GIVEN MATERIAL:
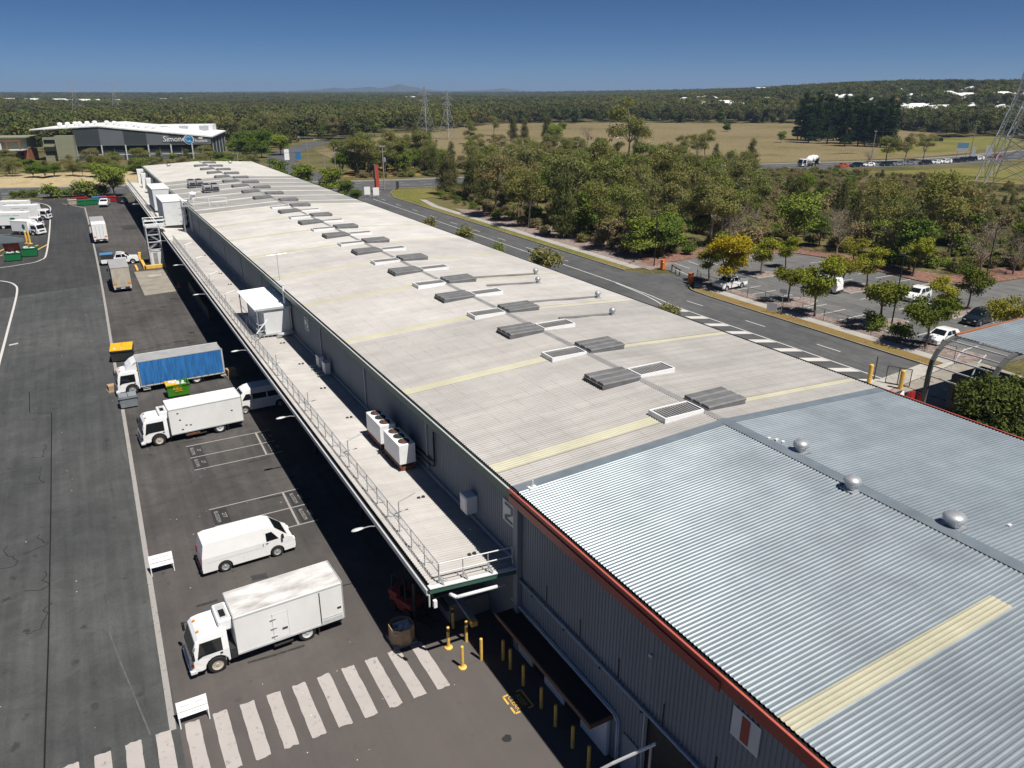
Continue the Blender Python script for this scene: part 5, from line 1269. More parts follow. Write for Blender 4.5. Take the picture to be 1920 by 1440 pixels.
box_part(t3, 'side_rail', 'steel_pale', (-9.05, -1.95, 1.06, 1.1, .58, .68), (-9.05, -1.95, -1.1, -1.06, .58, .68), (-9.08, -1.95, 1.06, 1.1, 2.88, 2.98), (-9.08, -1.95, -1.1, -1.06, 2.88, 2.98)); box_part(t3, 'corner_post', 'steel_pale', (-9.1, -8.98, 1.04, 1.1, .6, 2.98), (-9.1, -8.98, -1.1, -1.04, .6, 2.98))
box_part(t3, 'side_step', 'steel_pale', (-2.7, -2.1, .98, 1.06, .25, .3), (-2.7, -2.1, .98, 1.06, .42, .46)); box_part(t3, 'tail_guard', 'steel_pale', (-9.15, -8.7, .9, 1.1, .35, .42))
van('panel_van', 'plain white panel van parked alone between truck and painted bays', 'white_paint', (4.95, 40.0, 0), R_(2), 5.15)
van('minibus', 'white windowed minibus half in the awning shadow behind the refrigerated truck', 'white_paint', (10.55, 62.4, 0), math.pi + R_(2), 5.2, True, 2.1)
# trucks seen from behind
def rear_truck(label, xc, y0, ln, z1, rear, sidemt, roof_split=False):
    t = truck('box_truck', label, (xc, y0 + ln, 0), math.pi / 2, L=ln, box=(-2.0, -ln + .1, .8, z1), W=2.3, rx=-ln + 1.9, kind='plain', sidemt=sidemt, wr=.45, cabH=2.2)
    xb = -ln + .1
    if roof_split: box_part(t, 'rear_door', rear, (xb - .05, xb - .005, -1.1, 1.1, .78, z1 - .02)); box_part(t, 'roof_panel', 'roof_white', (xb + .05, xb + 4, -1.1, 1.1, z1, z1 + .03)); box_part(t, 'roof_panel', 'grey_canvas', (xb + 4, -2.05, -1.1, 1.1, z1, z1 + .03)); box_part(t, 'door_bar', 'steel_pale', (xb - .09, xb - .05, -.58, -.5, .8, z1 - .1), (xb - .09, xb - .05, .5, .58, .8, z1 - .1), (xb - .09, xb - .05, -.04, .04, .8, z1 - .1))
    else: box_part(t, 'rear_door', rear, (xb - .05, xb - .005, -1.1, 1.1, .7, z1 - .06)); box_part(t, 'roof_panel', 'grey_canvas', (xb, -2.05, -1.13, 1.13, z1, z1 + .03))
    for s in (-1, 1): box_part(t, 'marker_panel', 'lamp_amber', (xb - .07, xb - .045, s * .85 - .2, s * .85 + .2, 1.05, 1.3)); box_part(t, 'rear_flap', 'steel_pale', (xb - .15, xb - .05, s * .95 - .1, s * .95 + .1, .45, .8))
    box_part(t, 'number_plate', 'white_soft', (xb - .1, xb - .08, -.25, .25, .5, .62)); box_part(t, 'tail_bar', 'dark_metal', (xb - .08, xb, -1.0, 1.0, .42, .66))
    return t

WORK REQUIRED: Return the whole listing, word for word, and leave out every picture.

REPLY TO THE TASK:
Continue the Blender Python script for this scene: part 5, from line 1269. More parts follow. Write for Blender 4.5. Take the picture to be 1920 by 1440 pixels.
box_part(t3, 'side_rail', 'steel_pale', (-9.05, -1.95, 1.06, 1.1, .58, .68), (-9.05, -1.95, -1.1, -1.06, .58, .68), (-9.08, -1.95, 1.06, 1.1, 2.88, 2.98), (-9.08, -1.95, -1.1, -1.06, 2.88, 2.98)); box_part(t3, 'corner_post', 'steel_pale', (-9.1, -8.98, 1.04, 1.1, .6, 2.98), (-9.1, -8.98, -1.1, -1.04, .6, 2.98))
box_part(t3, 'side_step', 'steel_pale', (-2.7, -2.1, .98, 1.06, .25, .3), (-2.7, -2.1, .98, 1.06, .42, .46)); box_part(t3, 'tail_guard', 'steel_pale', (-9.15, -8.7, .9, 1.1, .35, .42))
van('panel_van', 'plain white panel van parked alone between truck and painted bays', 'white_paint', (4.95, 40.0, 0), R_(2), 5.15)
van('minibus', 'white windowed minibus half in the awning shadow behind the refrigerated truck', 'white_paint', (10.55, 62.4, 0), math.pi + R_(2), 5.2, True, 2.1)
# trucks seen from behind
def rear_truck(label, xc, y0, ln, z1, rear, sidemt, roof_split=False):
    t = truck('box_truck', label, (xc, y0 + ln, 0), math.pi / 2, L=ln, box=(-2.0, -ln + .1, .8, z1), W=2.3, rx=-ln + 1.9, kind='plain', sidemt=sidemt, wr=.45, cabH=2.2)
    xb = -ln + .1
    if roof_split: box_part(t, 'rear_door', rear, (xb - .05, xb - .005, -1.1, 1.1, .78, z1 - .02)); box_part(t, 'roof_panel', 'roof_white', (xb + .05, xb + 4, -1.1, 1.1, z1, z1 + .03)); box_part(t, 'roof_panel', 'grey_canvas', (xb + 4, -2.05, -1.1, 1.1, z1, z1 + .03)); box_part(t, 'door_bar', 'steel_pale', (xb - .09, xb - .05, -.58, -.5, .8, z1 - .1), (xb - .09, xb - .05, .5, .58, .8, z1 - .1), (xb - .09, xb - .05, -.04, .04, .8, z1 - .1))
    else: box_part(t, 'rear_door', rear, (xb - .05, xb - .005, -1.1, 1.1, .7, z1 - .06)); box_part(t, 'roof_panel', 'grey_canvas', (xb, -2.05, -1.13, 1.13, z1, z1 + .03))
    for s in (-1, 1): box_part(t, 'marker_panel', 'lamp_amber', (xb - .07, xb - .045, s * .85 - .2, s * .85 + .2, 1.05, 1.3)); box_part(t, 'rear_flap', 'steel_pale', (xb - .15, xb - .05, s * .95 - .1, s * .95 + .1, .45, .8))
    box_part(t, 'number_plate', 'white_soft', (xb - .1, xb - .08, -.25, .25, .5, .62)); box_part(t, 'tail_bar', 'dark_metal', (xb - .08, xb, -1.0, 1.0, .42, .66))
    return t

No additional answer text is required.